For this practical, we'll focus on tracing, which is often simpler to get started with.

Tracing a Model

# Instantiate a model for tracing
model_to_trace = SimpleNet()
model_to_trace.eval() # Important: set model to evaluation mode for tracing

# Create an example input tensor with the correct shape
# Our SimpleNet expects input_size=10
example_input = torch.randn(1, 10) # Batch size 1, 10 features

# Trace the model
try:
    traced_model = torch.jit.trace(model_to_trace, example_input)
    print("\nModel successfully traced.")

    # You can inspect the traced model's graph (optional)
    # print(traced_model.graph) 
    # And its code (optional)
    # print(traced_model.code)

except Exception as e:
    print(f"\nError during tracing: {e}")
    traced_model = None

The traced_model is now a torch.jit.ScriptModule object. It has captured the sequence of operations that model_to_trace performed when given example_input.

Saving a Traced Model

Traced models have their own save method.
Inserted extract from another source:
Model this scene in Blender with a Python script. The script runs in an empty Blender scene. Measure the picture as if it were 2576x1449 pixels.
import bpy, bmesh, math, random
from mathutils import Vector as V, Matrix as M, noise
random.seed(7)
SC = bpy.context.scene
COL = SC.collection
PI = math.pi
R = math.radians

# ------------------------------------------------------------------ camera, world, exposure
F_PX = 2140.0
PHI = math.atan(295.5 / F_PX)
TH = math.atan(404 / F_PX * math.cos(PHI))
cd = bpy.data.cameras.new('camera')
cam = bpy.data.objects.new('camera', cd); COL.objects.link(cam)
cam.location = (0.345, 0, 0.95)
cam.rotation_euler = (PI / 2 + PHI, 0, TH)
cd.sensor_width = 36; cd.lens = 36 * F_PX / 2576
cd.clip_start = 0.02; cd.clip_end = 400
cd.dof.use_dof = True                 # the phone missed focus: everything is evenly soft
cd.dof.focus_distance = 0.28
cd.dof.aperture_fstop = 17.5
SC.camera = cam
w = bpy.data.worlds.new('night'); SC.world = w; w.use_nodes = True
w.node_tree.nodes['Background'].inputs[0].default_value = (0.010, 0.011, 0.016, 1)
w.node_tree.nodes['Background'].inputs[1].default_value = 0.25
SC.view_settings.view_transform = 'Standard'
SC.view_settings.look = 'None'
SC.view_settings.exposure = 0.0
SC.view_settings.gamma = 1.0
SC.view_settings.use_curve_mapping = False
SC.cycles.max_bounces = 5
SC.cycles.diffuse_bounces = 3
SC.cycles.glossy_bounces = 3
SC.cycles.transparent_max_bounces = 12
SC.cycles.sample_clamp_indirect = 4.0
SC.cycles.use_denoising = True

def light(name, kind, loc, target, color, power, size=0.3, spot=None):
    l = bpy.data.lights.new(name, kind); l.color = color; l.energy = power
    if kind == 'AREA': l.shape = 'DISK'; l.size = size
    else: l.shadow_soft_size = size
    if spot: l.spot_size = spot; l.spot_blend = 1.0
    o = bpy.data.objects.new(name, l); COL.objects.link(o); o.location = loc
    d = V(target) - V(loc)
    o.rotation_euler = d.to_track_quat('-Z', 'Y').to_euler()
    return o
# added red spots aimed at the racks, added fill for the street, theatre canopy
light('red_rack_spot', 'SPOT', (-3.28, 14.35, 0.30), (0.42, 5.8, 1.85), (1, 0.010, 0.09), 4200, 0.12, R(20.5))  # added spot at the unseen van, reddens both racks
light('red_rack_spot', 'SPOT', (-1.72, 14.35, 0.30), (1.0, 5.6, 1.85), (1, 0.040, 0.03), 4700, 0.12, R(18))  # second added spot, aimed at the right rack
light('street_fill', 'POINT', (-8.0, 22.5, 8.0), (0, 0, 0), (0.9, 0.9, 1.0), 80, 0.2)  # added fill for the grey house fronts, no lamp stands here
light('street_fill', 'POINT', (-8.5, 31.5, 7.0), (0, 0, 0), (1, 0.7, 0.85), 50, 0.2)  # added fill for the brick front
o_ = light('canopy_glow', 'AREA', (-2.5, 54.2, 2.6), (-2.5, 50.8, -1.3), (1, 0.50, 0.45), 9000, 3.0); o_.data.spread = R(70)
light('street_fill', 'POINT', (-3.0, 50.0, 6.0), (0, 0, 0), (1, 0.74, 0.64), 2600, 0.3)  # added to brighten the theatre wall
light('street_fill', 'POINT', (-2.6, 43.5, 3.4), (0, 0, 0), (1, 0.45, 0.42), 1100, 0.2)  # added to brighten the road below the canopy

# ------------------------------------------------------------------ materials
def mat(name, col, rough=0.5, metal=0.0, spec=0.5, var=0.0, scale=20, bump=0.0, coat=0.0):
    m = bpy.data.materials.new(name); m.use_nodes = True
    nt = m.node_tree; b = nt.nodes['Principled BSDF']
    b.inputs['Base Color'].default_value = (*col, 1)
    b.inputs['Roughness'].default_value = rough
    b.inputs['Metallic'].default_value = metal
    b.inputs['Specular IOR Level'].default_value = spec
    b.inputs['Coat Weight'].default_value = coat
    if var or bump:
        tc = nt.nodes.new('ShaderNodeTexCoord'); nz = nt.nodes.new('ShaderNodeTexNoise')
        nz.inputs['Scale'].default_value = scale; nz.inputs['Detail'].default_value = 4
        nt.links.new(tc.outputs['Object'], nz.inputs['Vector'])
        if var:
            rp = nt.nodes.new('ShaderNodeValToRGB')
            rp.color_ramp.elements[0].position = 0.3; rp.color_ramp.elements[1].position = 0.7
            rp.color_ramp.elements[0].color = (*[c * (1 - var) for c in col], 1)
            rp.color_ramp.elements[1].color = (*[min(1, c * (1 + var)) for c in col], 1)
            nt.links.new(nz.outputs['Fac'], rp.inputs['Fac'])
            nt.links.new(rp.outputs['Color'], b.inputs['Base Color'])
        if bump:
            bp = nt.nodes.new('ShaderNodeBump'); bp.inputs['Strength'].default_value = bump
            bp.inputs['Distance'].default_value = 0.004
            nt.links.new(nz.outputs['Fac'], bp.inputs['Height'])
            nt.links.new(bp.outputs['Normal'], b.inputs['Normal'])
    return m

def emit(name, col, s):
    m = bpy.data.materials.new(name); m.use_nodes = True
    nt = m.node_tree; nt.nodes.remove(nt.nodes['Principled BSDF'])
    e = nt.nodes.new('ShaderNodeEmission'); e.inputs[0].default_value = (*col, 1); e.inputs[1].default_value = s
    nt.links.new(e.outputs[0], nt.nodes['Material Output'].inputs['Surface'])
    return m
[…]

TRACED_MODEL_PATH = os.path.join(MODEL_SAVE_DIR, "simplenet_traced.pt") # .pt is common for TorchScript

if traced_model:
    traced_model.save(TRACED_MODEL_PATH)
    print(f"Traced model saved to {TRACED_MODEL_PATH}")

Loading and Using a Traced Model

You can load a TorchScript model using torch.jit.load(). A significant advantage is that you don't need the original Python model class definition (SimpleNet in this case) to load and run the traced model.

if os.path.exists(TRACED_MODEL_PATH):
    loaded_traced_model = torch.jit.load(TRACED_MODEL_PATH)
    print("\nTraced model loaded successfully.")

    # You can now use the loaded traced model for inference
    # Ensure the input tensor has the correct shape and type
    test_input = torch.randn(1, 10) 
    with torch.no_grad(): # Always good practice for inference
        output = loaded_traced_model(test_input)

    print(f"Output from loaded traced model: {output.numpy()}")

    # Verify output with original model (optional, if available)
    # original_output = model_to_trace(test_input)
    # print(f"Output from original Python model: {original_output.detach().numpy()}")

else:
    print("\nTraced model file not found.")

This ability to run without the original Python code makes TorchScript models highly portable and suitable for various deployment scenarios.

These exercises have covered the fundamental techniques for model persistence and an introduction to TorchScript. As you work with more complex models and deployment requirements, you'll build upon these foundations. For instance, you might explore TorchScript scripting for models with dynamic control flow or look into ONNX for interoperability with other machine learning frameworks. Experiment with these methods on your own models to solidify your understanding.